Pero el hecho más inquietante es que nadie, en ningún momento, cuestionó el carácter del experimento, ni se negó a participar o a administrar los primeros 15 voltios como castigo a la respuesta errónea del alumno. Milgram repitió la experiencia con diferentes grupos de maestros –según origen étnico, adscripción religiosa, orientación ideológica, o género– sin hallar variaciones sustantivas en los resultados obtenidos. El psicólogo encontró que los maestros optaban siempre por el cumplimiento de las órdenes emanadas de la autoridad establecida, antes que rebelarse a ella en solidaridad con un ser humano sufriente.
Milgram recalcó con insistencia que los maestros ingresaban voluntariamente al laboratorio, teniendo la potestad de abandonar la experiencia en cualquier momento. No actuaban motivados por el odio ni el resentimiento hacia sus víctimas, sino por pura obediencia.
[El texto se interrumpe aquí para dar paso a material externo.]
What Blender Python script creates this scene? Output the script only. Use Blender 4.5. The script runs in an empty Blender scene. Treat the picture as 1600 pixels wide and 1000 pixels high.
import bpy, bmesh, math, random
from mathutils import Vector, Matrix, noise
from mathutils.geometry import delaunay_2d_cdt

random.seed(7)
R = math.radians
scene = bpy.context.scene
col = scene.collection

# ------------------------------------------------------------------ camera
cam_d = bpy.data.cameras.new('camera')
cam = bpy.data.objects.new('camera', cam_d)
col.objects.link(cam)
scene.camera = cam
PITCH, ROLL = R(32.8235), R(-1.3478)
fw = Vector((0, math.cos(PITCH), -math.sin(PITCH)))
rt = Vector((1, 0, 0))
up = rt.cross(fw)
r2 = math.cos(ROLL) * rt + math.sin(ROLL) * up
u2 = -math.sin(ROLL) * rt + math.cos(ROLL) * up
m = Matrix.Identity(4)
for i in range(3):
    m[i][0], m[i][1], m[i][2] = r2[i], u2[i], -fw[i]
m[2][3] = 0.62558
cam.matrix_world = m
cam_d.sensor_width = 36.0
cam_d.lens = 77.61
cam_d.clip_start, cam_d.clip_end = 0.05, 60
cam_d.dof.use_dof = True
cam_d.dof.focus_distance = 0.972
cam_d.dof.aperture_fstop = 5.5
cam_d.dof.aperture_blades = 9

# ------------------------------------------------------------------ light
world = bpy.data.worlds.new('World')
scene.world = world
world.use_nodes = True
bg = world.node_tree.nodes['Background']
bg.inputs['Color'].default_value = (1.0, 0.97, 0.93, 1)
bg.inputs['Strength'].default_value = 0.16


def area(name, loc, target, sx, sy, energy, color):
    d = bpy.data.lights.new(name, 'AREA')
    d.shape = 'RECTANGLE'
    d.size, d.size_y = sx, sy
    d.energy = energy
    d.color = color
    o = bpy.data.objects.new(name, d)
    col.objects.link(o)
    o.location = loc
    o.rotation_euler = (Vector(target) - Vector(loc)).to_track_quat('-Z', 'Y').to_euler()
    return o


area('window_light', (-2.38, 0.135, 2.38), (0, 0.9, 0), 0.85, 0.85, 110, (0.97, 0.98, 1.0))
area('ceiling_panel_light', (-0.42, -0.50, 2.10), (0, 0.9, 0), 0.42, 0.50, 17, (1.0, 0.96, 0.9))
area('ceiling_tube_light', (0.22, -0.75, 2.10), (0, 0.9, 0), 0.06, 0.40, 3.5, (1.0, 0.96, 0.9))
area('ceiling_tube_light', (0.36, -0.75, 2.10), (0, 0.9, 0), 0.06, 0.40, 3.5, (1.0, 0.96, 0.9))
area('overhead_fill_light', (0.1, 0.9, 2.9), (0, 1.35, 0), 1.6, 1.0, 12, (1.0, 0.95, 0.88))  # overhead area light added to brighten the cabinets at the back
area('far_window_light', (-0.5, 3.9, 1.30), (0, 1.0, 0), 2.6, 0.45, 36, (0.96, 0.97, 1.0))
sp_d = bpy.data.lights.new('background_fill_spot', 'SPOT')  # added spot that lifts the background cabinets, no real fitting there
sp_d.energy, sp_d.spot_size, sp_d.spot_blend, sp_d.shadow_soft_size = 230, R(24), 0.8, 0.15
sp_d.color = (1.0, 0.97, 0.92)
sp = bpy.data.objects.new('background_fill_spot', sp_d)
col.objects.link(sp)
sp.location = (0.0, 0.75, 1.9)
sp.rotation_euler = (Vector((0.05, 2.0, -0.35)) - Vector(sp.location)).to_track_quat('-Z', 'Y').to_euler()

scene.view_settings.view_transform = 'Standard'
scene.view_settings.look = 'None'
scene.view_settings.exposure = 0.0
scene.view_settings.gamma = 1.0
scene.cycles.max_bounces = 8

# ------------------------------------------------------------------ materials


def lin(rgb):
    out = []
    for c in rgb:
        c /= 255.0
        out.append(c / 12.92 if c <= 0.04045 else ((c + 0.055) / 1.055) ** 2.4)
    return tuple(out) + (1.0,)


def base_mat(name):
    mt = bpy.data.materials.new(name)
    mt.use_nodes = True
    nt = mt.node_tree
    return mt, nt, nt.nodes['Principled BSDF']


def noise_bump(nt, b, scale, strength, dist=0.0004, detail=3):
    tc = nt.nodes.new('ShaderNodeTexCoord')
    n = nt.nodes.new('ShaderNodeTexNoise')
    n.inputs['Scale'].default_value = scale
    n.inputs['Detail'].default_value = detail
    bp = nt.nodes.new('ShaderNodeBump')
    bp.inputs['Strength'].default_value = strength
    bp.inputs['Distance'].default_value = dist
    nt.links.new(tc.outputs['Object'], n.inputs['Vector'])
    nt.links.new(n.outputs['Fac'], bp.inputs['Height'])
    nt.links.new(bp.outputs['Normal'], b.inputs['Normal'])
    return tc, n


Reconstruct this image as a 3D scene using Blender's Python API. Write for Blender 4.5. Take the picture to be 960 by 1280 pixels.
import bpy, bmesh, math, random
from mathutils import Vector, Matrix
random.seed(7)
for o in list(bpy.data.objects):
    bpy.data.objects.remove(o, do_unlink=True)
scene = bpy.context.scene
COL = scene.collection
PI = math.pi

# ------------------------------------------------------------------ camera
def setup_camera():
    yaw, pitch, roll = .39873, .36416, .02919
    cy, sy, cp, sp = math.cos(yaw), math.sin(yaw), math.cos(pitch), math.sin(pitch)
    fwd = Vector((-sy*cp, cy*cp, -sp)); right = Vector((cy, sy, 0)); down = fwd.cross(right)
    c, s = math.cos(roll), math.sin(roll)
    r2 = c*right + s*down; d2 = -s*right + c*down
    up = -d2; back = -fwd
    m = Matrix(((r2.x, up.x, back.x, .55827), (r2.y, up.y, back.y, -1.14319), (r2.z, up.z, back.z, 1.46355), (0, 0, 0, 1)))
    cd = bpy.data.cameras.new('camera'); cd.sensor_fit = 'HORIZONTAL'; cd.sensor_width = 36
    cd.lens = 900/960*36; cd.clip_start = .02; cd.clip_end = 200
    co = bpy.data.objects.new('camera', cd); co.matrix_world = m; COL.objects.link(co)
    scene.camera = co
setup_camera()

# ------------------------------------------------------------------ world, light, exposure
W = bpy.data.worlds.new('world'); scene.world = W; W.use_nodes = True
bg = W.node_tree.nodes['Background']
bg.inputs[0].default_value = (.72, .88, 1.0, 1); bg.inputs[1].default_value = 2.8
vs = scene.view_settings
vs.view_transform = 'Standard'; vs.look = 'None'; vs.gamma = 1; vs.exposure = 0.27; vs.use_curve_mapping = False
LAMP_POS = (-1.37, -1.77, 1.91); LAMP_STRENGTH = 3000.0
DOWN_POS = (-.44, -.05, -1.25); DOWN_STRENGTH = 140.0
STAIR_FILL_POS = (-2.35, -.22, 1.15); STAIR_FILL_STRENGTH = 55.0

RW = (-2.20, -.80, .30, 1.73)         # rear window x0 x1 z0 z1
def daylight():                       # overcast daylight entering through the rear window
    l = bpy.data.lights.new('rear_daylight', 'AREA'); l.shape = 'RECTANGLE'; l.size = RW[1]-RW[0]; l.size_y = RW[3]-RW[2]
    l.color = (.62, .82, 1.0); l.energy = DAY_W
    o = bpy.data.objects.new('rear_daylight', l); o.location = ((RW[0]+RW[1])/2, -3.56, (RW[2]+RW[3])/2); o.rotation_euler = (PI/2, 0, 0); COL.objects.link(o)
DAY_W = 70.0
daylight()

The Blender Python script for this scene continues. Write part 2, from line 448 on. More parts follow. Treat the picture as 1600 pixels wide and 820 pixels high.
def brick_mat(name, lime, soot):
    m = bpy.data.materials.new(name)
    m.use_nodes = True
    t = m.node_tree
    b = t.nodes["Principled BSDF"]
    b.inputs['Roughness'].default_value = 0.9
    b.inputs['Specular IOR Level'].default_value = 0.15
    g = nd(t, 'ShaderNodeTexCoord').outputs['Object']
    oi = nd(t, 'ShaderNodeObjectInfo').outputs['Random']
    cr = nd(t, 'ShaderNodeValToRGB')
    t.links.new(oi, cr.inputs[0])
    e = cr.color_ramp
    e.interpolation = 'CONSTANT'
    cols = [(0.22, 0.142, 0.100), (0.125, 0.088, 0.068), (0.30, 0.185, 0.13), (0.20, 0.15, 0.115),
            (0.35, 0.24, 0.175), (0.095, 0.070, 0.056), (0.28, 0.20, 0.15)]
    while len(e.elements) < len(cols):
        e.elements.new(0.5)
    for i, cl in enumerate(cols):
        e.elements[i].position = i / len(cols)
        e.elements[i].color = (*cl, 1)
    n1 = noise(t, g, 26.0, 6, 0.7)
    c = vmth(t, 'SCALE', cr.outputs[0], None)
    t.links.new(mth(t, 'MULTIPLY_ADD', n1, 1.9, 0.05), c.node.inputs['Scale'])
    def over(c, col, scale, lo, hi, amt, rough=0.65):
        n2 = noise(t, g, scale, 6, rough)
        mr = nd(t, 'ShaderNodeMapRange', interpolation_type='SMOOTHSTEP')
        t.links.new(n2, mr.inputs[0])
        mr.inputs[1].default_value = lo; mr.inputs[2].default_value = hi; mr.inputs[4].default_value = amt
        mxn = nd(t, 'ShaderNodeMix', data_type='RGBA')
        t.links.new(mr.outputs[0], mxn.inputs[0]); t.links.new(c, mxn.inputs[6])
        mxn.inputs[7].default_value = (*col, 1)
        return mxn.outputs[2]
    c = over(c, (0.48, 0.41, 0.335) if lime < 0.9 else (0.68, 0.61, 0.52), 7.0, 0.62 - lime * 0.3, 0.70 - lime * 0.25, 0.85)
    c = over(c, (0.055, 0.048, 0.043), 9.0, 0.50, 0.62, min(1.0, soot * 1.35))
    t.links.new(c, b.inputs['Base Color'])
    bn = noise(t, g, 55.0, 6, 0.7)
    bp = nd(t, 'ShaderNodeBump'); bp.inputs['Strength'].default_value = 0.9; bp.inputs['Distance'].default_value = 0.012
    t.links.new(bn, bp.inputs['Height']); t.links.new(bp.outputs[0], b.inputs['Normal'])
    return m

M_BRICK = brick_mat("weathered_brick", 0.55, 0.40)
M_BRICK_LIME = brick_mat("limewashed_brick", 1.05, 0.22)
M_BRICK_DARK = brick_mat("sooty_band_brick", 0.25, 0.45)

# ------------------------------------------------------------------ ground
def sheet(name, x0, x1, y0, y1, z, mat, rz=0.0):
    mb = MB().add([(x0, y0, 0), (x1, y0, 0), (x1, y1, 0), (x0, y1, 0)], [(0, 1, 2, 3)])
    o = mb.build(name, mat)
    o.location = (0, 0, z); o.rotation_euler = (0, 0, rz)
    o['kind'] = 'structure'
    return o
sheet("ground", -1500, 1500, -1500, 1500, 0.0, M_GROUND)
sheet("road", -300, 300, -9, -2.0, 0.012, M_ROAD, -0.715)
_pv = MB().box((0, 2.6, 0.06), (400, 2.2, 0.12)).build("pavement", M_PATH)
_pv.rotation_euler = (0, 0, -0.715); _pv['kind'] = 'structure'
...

De todo ello, surge una verdad incómoda: puestos en circunstancias extraordinarias (o no tanto): ¿Todos somos Eichmann?, ¿Todos somos Etchecolatz?
Los hilos que sustentan a la voluntad, son claramente delicados. Basta una dosis de coerción, de presión concreta ejercida por aquel que detenta una cuota de poder para que la conciencia, orgullosa de su libre albedrio, se desvanezca, revelando su carácter ficcional. Milgram demostró que el sujeto experimenta alivio al delegar su responsabilidad en lo que juzga una autoridad superior. Se pueden cometer atrocidades sin odio, o sin motivación aparente. Como autómatas temerosos de la autoridad antes que de los dictados de sus conciencias, seres con buenas intenciones, amantes de sus hijos, hijas o mascotas, identificados con el Bayern de Munich o el club de sus amores en Buenos Aires, asfaltaron con su trabajo la autopista que condujo al Infierno. El Experimento de Milgram, repetido y cuestionado a través de los años, reveló que el Mal no es absoluto, sino banal, tal como sugirió Arendt en Jerusalén. Y que nadie se encuentra exento de cometerlo.